Failure to return. The opportunity to obtain temporary possession of the vehicle pretrial comes with a penalty beyond an order of seizure if the vehicle owner does not return the motor vehicle or violates a condition of pretrial release of the vehicle: bond forfeiture. G.S. 20-28.3(e) and (e2)(2) direct that if the vehicle is not returned on the date of a properly noticed forfeiture hearing, or if any condition of pretrial release of the vehicle is violated, the court shall issue an order of seizure for the vehicle and shall order the bond forfeited. This means it is possible that the vehicle owner will forfeit the fair market value of the vehicle twice (less costs and any towing and storage fees) to the county school fund: once by forfeiting the bond posted, and again if the vehicle itself is ordered forfeited at the forfeiture hearing.  

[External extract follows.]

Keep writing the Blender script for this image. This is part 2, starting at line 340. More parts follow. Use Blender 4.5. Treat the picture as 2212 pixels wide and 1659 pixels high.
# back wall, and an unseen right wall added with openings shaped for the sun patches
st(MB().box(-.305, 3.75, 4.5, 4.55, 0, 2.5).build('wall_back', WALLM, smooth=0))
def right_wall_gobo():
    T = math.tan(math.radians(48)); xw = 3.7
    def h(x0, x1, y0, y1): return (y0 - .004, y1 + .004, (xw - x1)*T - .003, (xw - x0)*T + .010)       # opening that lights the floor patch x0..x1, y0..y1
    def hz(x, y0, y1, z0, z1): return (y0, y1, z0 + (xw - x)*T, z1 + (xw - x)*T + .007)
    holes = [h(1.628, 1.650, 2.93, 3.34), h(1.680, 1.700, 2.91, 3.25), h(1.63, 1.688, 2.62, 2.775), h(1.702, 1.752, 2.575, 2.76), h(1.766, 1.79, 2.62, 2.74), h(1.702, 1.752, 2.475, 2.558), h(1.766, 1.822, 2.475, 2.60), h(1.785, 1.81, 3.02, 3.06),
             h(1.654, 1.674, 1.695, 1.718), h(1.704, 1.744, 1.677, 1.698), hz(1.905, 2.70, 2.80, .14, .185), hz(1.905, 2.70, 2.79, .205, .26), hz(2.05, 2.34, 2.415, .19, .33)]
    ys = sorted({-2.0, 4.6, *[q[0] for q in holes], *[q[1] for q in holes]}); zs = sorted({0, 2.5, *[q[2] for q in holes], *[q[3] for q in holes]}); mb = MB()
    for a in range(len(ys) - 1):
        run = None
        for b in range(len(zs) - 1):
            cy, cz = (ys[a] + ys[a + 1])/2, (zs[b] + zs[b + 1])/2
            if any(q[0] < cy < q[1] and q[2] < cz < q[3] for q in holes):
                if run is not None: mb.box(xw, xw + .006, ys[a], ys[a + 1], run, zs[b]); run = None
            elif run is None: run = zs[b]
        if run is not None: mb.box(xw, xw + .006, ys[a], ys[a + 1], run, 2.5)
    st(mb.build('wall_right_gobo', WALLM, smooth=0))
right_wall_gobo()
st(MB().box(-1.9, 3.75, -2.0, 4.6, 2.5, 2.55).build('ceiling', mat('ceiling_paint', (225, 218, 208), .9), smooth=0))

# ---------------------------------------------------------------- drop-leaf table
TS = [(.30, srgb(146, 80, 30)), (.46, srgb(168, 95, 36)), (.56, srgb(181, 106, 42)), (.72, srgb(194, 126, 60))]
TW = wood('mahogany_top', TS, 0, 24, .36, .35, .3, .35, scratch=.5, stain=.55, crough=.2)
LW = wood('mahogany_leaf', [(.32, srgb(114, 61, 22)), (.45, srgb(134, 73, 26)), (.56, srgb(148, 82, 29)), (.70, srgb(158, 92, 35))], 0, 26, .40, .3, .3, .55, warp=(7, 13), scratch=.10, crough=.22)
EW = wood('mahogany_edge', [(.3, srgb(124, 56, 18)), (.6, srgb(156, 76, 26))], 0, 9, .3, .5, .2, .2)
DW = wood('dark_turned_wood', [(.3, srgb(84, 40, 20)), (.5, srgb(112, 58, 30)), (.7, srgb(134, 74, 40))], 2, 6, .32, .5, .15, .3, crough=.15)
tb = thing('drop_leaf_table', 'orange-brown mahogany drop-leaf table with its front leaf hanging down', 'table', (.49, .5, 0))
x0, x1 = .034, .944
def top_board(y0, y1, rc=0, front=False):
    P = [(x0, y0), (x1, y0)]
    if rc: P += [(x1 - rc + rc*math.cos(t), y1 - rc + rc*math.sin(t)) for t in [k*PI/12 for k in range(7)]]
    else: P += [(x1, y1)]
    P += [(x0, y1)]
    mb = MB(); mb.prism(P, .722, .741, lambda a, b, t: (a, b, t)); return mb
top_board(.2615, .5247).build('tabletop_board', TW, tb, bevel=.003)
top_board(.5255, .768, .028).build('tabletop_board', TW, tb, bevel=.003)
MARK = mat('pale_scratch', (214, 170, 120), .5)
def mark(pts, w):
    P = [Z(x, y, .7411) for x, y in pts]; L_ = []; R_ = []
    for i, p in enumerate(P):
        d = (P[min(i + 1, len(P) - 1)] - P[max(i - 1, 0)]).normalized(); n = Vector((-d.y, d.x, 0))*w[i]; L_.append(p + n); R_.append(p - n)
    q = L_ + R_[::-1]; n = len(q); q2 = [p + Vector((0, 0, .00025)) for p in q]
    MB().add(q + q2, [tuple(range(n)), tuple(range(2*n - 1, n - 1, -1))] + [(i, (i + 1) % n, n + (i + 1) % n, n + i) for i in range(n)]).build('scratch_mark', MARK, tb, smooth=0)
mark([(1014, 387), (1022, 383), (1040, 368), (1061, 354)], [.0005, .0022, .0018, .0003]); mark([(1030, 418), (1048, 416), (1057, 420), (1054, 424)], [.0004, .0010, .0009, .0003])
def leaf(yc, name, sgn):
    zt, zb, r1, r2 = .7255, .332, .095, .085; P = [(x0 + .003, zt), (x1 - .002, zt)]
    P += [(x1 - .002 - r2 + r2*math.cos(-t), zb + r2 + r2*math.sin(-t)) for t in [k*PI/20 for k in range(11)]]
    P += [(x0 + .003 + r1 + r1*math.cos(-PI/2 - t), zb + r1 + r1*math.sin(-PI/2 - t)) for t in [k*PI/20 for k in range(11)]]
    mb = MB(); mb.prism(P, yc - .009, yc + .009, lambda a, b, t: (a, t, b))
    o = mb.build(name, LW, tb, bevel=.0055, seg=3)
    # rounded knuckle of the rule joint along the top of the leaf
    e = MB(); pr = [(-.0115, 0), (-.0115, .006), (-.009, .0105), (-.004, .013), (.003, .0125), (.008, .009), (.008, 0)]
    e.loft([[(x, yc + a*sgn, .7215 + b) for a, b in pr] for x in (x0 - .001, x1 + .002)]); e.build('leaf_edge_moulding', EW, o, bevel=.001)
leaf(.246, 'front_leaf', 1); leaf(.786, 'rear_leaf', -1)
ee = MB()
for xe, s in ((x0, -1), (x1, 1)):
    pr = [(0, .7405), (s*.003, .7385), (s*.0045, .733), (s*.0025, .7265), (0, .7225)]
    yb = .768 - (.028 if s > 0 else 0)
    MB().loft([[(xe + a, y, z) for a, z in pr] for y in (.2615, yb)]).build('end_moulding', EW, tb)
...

Temporary release and appeal. If an impaired driving case resulting in seizure of a motor vehicle is a misdemeanor, it will generally first be handled in district court. If a motor vehicle was temporarily released pending trial pursuant to G.S. 20-28.3(e) to a non-defendant owner, and the defendant appeals their conviction in district court, rather than proceeding with a forfeiture hearing, “the release of the vehicle continues, and the terms and conditions of the original bond remain the same pending the resolution of the underlying offense involving impaired driving in superior court” (G.S. 20-28.3(m)). If the defendant is convicted and the court holds a forfeiture hearing forfeiting the vehicle, and the defendant later timely appeals their conviction to superior court, the order of forfeiture is stayed, and the issue of forfeiture is then heard in superior court de novo (G.S. 20-28.5(e)).